Atrapado en el remolino vertiginoso de la celebridad, Koolhaas -que recibió el Premio Pritzker el año 2000- parece estar malgastando sus considerables dotes en asuntos triviales, mientras su relevancia pública lo convierte en permanente fuente de noticias, favorables o adversas. Su última contrariedad ha sido un juicio por plagio suscitado por un arquitecto que trabajó en su oficina londinense, y que asegura que la Kunsthal construida por Koolhaas en Rotterdam fue copiada de su proyecto de último año en la Architectural Association, un ayuntamiento en los muelles de la capital británica. Tras una batalla legal que ha durado ocho años, un juez de la High Court dio la razón a Koolhaas el pasado noviembre, pero dado que el reclamante Gareth Pearce obtuvo asistencia financiera pública para sus costes legales de 465.000 euros, el arquitecto holandés tendrá muchas dificultades para recuperar sus gastos en abogados, que estima en torno a los 800.000 euros. Acaso como compensación, un mes después se dio a conocer la selección de Koolhaas -frente a Nouvel, Holl, Libeskind y Morphosis- para ampliar Los Angeles County Museum of Art, un ambicioso proyecto para una de las instituciones culturales más importantes de California, y su elección también para construir un gran teatro de artes escénicas en Dallas, en esta ocasión frente a Van Berkel, Snøhetta y de nuevo Libeskind.
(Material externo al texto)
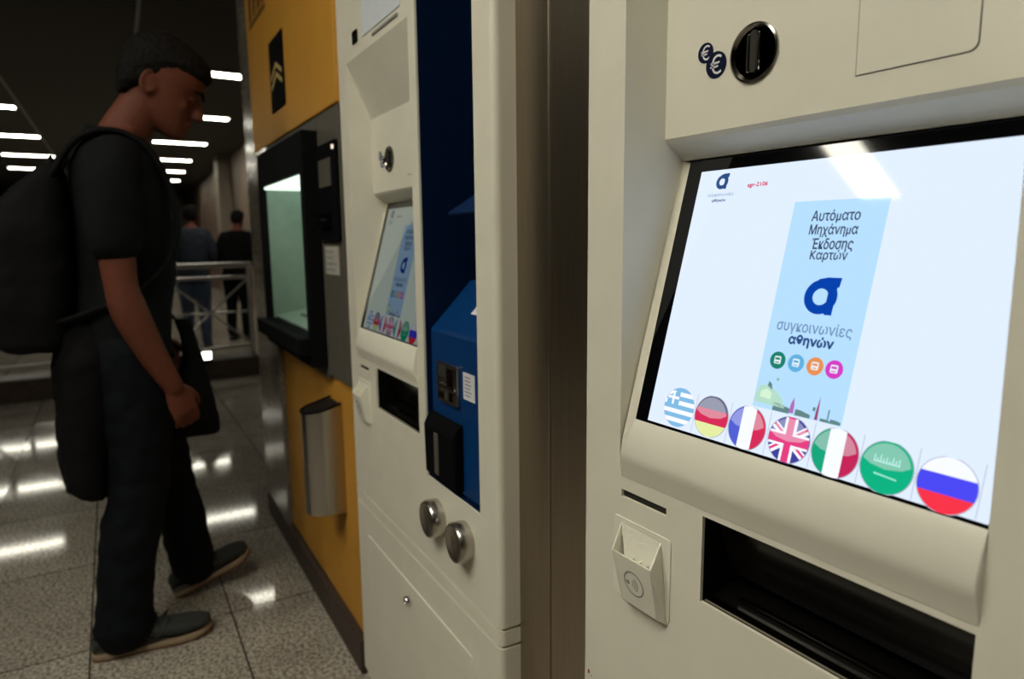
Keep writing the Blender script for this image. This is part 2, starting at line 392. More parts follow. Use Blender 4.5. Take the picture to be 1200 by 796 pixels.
def screen_content(scr, k, near):
    E = lambda nm, c: emit(nm, c, k)
    white = E('display_white', (0.70, 0.80, 0.95) if near else (0.86, 1.0, 0.88)); black = E('display_dark_text', srgb(58, 70, 92)); blue = E('display_blue', srgb(0, 62, 165))  # far screen's washed-out tint at a slant is put into its white
    banner = E('display_banner', srgb(176, 216, 250)); greytx = E('display_grey_text', srgb(110, 140, 175)); navy = E('display_navy_text', srgb(40, 75, 125))
    def sub(mb, name, mt=None): return mb.build(name, mt, scr, fix=False)
    sub(MB().quad((0.1165, 0.0035, 0.0004), (0.464, 0.0035, 0.0004), (0.464, 0.294, 0.0004), (0.1165, 0.294, 0.0004)), 'display_background', white)
    sub(MB().quad((0.2495, 0.0475, 0.0008), (0.342, 0.0475, 0.0008), (0.342, 0.252, 0.0008), (0.2475, 0.252, 0.0008)), 'display_banner', banner)
    def txt(s, cx, cy, width, height, m, name='display_text', bold=0.0, shear=0.0, z=0.0014):
        vs, fs = text_mesh(s, width, height, bold=0.002, shear=shear)
        mb = MB()
        for q in ((0, 0),) if not bold else ((-1, 0), (1, 0), (0, 1), (0, -1)):
            mb.add([(cx+a+q[0]*bold*height, cy+b+q[1]*bold*height, z+0.00003*(q[0]+2*q[1])) for a, b in vs], fs)
        return sub(mb, name, m)
    txt('Αυτόματο', 0.294, 0.236, 0.048, 0.0125, black, bold=0.018)
    txt('Μηχάνημα', 0.2945, 0.2225, 0.048, 0.0125, black, bold=0.018)
    txt('Έκδοσης', 0.2965, 0.2085, 0.041, 0.0130, black, bold=0.018)
    txt('Kαρτών', 0.2955, 0.1982, 0.037, 0.0115, black, bold=0.018)
    txt('συγκοινωνίες', 0.296, 0.129, 0.076, 0.0135, greytx, bold=0.012)
    txt('αθηνών', 0.2965, 0.1165, 0.045, 0.0115, navy, bold=0.05)
    def logo(cx, cy, s, m, z=0.0014):
        mb = MB(); n = 36
        ro, ri = 0.0165*s, 0.0078*s
        vs = [(cx+r*cos(2*pi*i/n), cy+r*sin(2*pi*i/n), z) for r in (ro, ri) for i in range(n)]
        mb.add(vs, [(i, (i+1) % n, n+(i+1) % n, n+i) for i in range(n)])
        mb.poly([(cx-0.001*s, cy+0.0095*s, z+0.0001), (cx+0.0165*s, cy+0.0095*s, z+0.0001), (cx+0.0175*s, cy+0.0185*s, z+0.0001), (cx+0.004*s, cy+0.0185*s, z+0.0001), (cx-0.005*s, cy+0.0165*s, z+0.0001)])
        mb.poly([(cx+0.0068*s, cy-0.0165*s, z+0.0002), (cx+0.0145*s, cy-0.0165*s, z+0.0002), (cx+0.0150*s, cy+0.012*s, z+0.0002), (cx+0.0068*s, cy+0.012*s, z+0.0002)])
        sub(mb, 'display_logo', m)
    logo(0.2965, 0.1597, 1.0, blue)
    logo(0.1505, 0.2795, 0.5, navy)
    txt('συγκοινωνίες', 0.152, 0.2648, 0.036, 0.005, greytx)
    txt('αθηνών', 0.151, 0.2583, 0.019, 0.004, navy, bold=0.05)
    red = E('display_red_text', srgb(205, 60, 90))
    txt('agr-2106', 0.1985, 0.2728, 0.025, 0.0055, red, bold=0.04)
    # four round icons
    wt = E('display_icon_white', srgb(225, 235, 240))
    for i, (cu, c) in enumerate(((0.2668, srgb(25, 125, 105)), (0.2865, srgb(95, 170, 215)), (0.306, srgb(225, 140, 80)), (0.3248, srgb(205, 60, 190)))):
        mb = MB(); m1 = E('icon_colour', c); cz = 0.0955
        mb.poly([(cu+0.0084*cos(2*pi*j/28), cz+0.0084*sin(2*pi*j/28), 0.0014) for j in range(28)], m1)
        mb.poly([(a, b, 0.0016) for a, b in rrect(cu-0.0036, cu+0.0036, cz-0.0034, cz+0.0040, 0.0012, 3)], wt)
        mb.poly([(a, b, 0.0018) for a, b in ((cu-0.0026, cz+0.0004), (cu+0.0026, cz+0.0004), (cu+0.0026, cz+0.0026), (cu-0.0026, cz+0.0026))], m1)
        mb.poly([(a, b, 0.0018) for a, b in ((cu-0.0022, cz-0.0024), (cu+0.0022, cz-0.0024), (cu+0.0022, cz-0.0014), (cu-0.0022, cz-0.0014))], m1)
        sub(mb, 'display_icon')
    # skyline drawing at the foot of the banner
    sk = MB(); g1 = E('sky_green', srgb(175, 215, 195)); g2 = E('sky_dark', srgb(95, 130, 130)); pu = E('sky_purple', srgb(170, 105, 175)); rd = E('sky_red', srgb(150, 70, 105))
    z = 0.0012
    sk.poly([(0.2505, 0.0525, z), (0.2845, 0.0515, z), (0.280, 0.060, z), (0.272, 0.0665, z), (0.262, 0.0705, z), (0.2535, 0.069, z), (0.2505, 0.060, z)], g1)
    sk.poly([(0.256, 0.058, z+.0001), (0.268, 0.057, z+.0001), (0.268, 0.0635, z+.0001), (0.262, 0.067, z+.0001), (0.256, 0.064, z+.0001)], E('sky_light', srgb(205, 235, 205)))
    sk.poly([(0.262, 0.0700, z+.0002), (0.268, 0.0665, z+.0002), (0.2665, 0.0720, z+.0002), (0.263, 0.0745, z+.0002)], g2)
    sk.poly([(0.2715+0.0018*cos(j), 0.0775+0.0018*sin(j), z) for j in (0, 1, 2, 3, 4, 5)], E('sky_dot', srgb(140, 185, 165)))
    for a, b, h in ((0.272, 0.284, 0.0555), (0.284, 0.290, 0.0535), (0.296, 0.306, 0.0535), (0.306, 0.3115, 0.052), (0.3215, 0.331, 0.0505), (0.331, 0.341, 0.0515)):
        sk.poly([(a, 0.0478, z), (b, 0.0478, z), (b, h-0.001, z), ((a+b)/2, h, z), (a, h, z)], g2)
    sk.poly([(0.2898, 0.049, z+.0002), (0.2945, 0.049, z+.0002), (0.2942, 0.0575, z+.0002), (0.2926, 0.064, z+.0002), (0.2905, 0.0575, z+.0002)], pu)
    sk.poly([(0.3160, 0.048, z+.0002), (0.3192, 0.048, z+.0002), (0.3188, 0.058, z+.0002), (0.3182, 0.070, z+.0002), (0.3166, 0.058, z+.0002)], rd)
    sk.poly([(0.328, 0.050, z+.0002), (0.3293, 0.050, z+.0002), (0.3293, 0.0595, z+.0002), (0.328, 0.0595, z+.0002)], g2)
    sk.poly([(0.313, 0.0555, z+.0002), (0.3155, 0.0555, z+.0002), (0.3155, 0.059, z+.0002), (0.313, 0.059, z+.0002)], g2)
    sub(sk, 'display_skyline')
    # flag buttons
    R = 0.0213
    C = {n: E('flag_'+n, srgb(*c)) for n, c in dict(w=(240, 243, 252), rim=(165, 172, 190), gb=(125, 182, 222), dk=(95, 98, 125), rd=(208, 42, 85), yl=(222, 230, 160), fb=(80, 92, 205), lw=(215, 215, 240),
         uk=(62, 62, 150), ukr=(222, 60, 125), it=(20, 160, 120), itr=(190, 35, 85), sa=(10, 172, 125), rb=(72, 70, 235), rr=(240, 50, 70), sl=(150, 225, 205)).items()}
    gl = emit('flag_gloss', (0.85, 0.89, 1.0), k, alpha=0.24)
    def seg(mb, cx, cy, lo, hi, m, z, vert=False, r=R):
        n = 24; P = []
        a0, a1 = math.asin(max(-1, lo/r)), math.asin(min(1, hi/r))
        A_ = [a0+(a1-a0)*i/n for i in range(n+1)]
        pts = [(r*cos(a), r*sin(a)) for a in A_]+[(-r*cos(a), r*sin(a)) for a in A_[::-1]]
        if vert: pts = [(q, p) for p, q in pts]
        mb.poly([(cx+p, cy+q, z) for p, q in pts], m)
    def clipbar(mb, cx, cy, ang, off, half, m, z, r=R, a=-1, b=1):
        d = (cos(ang), sin(ang)); n_ = (-d[1], d[0])
        pts = []
        for o_, e in ((off-half, b), (off+half, b), (off+half, a), (off-half, a)):
            L = sqrt(max(0, r*r-o_*o_))*e; pts.append((cx+d[0]*L+n_[0]*o_, cy+d[1]*L+n_[1]*o_, z))
        mb.poly(pts, m)
    fx = [0.1590, 0.2040, 0.2490, 0.2960, 0.3415, 0.3865, 0.4325]; fy = [0.0268, 0.0262, 0.0248, 0.0243, 0.0240, 0.0236, 0.0228]
    for i, (cx, cy) in enumerate(zip(fx, fy)):
        mb = MB(); z = 0.0016
        seg(mb, cx, cy, -R, R, C['lw'] if i in (0,) else C['rim'], z-0.0002, r=R*1.035)
        if i == 0:
            for q in range(9):
                lo = -R+2*R*q/9; seg(mb, cx, cy, lo, lo+2*R/9, C['gb'] if q % 2 == 0 else C['w'], z)
            clipbar(mb, cx, cy, pi/2, 0.010, 0.0085, C['gb'], z+0.0001, a=0, b=0.92)
            mb.poly([(cx+a, cy+b, z+0.0002) for a, b in ((-0.0115, 0.002), (-0.0085, 0.002), (-0.0085, 0.017), (-0.0115, 0.017))], C['w'])
            mb.poly([(cx+a, cy+b, z+0.0003) for a, b in ((-0.018, 0.008), (-0.002, 0.008), (-0.002, 0.011), (-0.018, 0.011))], C['w'])
        elif i == 1:
            for lo, hi, c in ((-R, -R*0.36, 'yl'), (-R*0.36, R*0.34, 'rd'), (R*0.34, R, 'dk')): seg(mb, cx, cy, lo, hi, C[c], z)
        elif i in (2, 4):
            for lo, hi, c in ((-R, -R*0.36, 'fb' if i == 2 else 'it'), (-R*0.36, R*0.36, 'w'), (R*0.36, R, 'rd' if i == 2 else 'itr')): seg(mb, cx, cy, lo, hi, C[c], z, True)
        elif i == 3:
            seg(mb, cx, cy, -R, R, C['uk'], z)
            for an in (0.62, -0.62):
                clipbar(mb, cx, cy, an, 0, 0.0034, C['w'], z+0.0001); clipbar(mb, cx, cy, an, 0.0006, 0.0012, C['ukr'], z+0.0002)
            clipbar(mb, cx, cy, 0, 0, 0.0064, C['w'], z+0.0003); clipbar(mb, cx, cy, pi/2, 0, 0.0064, C['w'], z+0.0004)
            clipbar(mb, cx, cy, 0, 0, 0.0042, C['ukr'], z+0.0005); clipbar(mb, cx, cy, pi/2, 0, 0.0036, C['ukr'], z+0.0006)
        elif i == 5:
            seg(mb, cx, cy, -R, R, C['sa'], z)
            for q in range(9):
                a = cx-0.011+q*0.0025; hgt = (0.006, 0.0035, 0.0065, 0.004, 0.0055, 0.003, 0.0065, 0.0045, 0.006)[q]
                mb.poly([(a, cy+0.003, z+0.0001), (a+0.0011, cy+0.003, z+0.0001), (a+0.0013, cy+0.003+hgt, z+0.0001), (a+0.0002, cy+0.003+hgt, z+0.0001)], C['sl'])
            mb.poly([(cx-0.011, cy+0.0032, z+0.0002), (cx+0.011, cy+0.0030, z+0.0002), (cx+0.011, cy+0.0042, z+0.0002), (cx-0.011, cy+0.0045, z+0.0002)], C['sl'])
            mb.poly([(cx-0.009, cy-0.0070, z+0.0001), (cx+0.010, cy-0.0085, z+0.0001), (cx+0.010, cy-0.0073, z+0.0001), (cx-0.009, cy-0.0055, z+0.0001)], C['sl'])
        else:
            for lo, hi, c in ((-R, -R*0.34, 'rr'), (-R*0.34, R*0.36, 'rb'), (R*0.36, R, 'w')): seg(mb, cx, cy, lo, hi, C[c], z)
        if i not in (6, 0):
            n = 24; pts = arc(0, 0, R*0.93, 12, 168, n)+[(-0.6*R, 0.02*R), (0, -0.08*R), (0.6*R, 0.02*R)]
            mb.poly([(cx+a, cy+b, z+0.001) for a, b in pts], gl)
        o = sub(mb, 'flag_button'); o['label'] = ['round blue and white striped flag button', 'round black red and gold flag button', 'round blue white red flag button', 'round flag button of crossed red and white bars on navy',
                                                   'round green white red flag button', 'round green flag button', 'round white blue red flag button'][i]
    dm = E('display_divider', srgb(185, 190, 205))
    for a in (0.1815, 0.2265, 0.2725, 0.3190, 0.3640, 0.4095, 0.4555):
        dv = MB(); dv.quad((a-0.0004, 0.0045, 0.0009), (a+0.0004, 0.0045, 0.0009), (a+0.0004, 0.046, 0.0009), (a-0.0004, 0.046, 0.0009))
        sub(dv, 'display_divider', dm)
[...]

La fama aprieta, pero no ahoga.
Con su combinación implacable de cinismo y lucidez, Koolhaas puede ser exasperante; pero es forzoso reconocer que nadie ha sabido aceptar como él la superficialidad consumista y mediática de nuestro mundo. Fingimos interesarnos en sus trabajos vacuos sólo porque nos deslumbra su inteligencia perversa. Salvando las distancias homicidas, es el mismo género de fascinación y rechazo que en tantos provoca Bin Laden, un personaje carismático cuyo atractivo es inseparable de su audacia ominosa. ¿O es que no podemos admitir a la vez la belleza emocionante del burka -más hermoso que las prendas de Issey Miyake en el Kandahar de Mohsen Makhmalbaf- y lo que tiene de símbolo de opresión de la mujer afgana, como prenda tradicional que brinda intimidad y protección al mismo tiempo que secuestra la mirada y el cuerpo femeninos en su cárcel portátil? Si la mujer occidental es la que representan Catherine M. y La pianista, ¿no podemos por un momento ver las cosas con los ojos de los bárbaros que contemplan desde los limes la corrupción del imperio?
Quizá, como piensa Álvaro
Mutis, los humanos hemos fallado como especie. Pero, como sabe Rem Koolhaas, la orquesta del Titanic debe seguir tocando hasta el final. Al parecer, y como fruto de las negociaciones de asociación con el Kunsthistorisches, la próxima exposición en The Venetian llevará a Las Vegas los míticos Brueghel de Viena, entre los cuales su luminosa y abigarrada Torre de Babel. Sin embargo, la temperatura de los tiempos exigiría más bien exhibir en Nevada la otra Torre de Babel del flamenco, la versión trágica y sombría del tema bíblico que conserva el Museo Boymans-van Beuningen de Rotterdam, no en vano la ciudad de Rem. Quosque tandem, Koolhaas?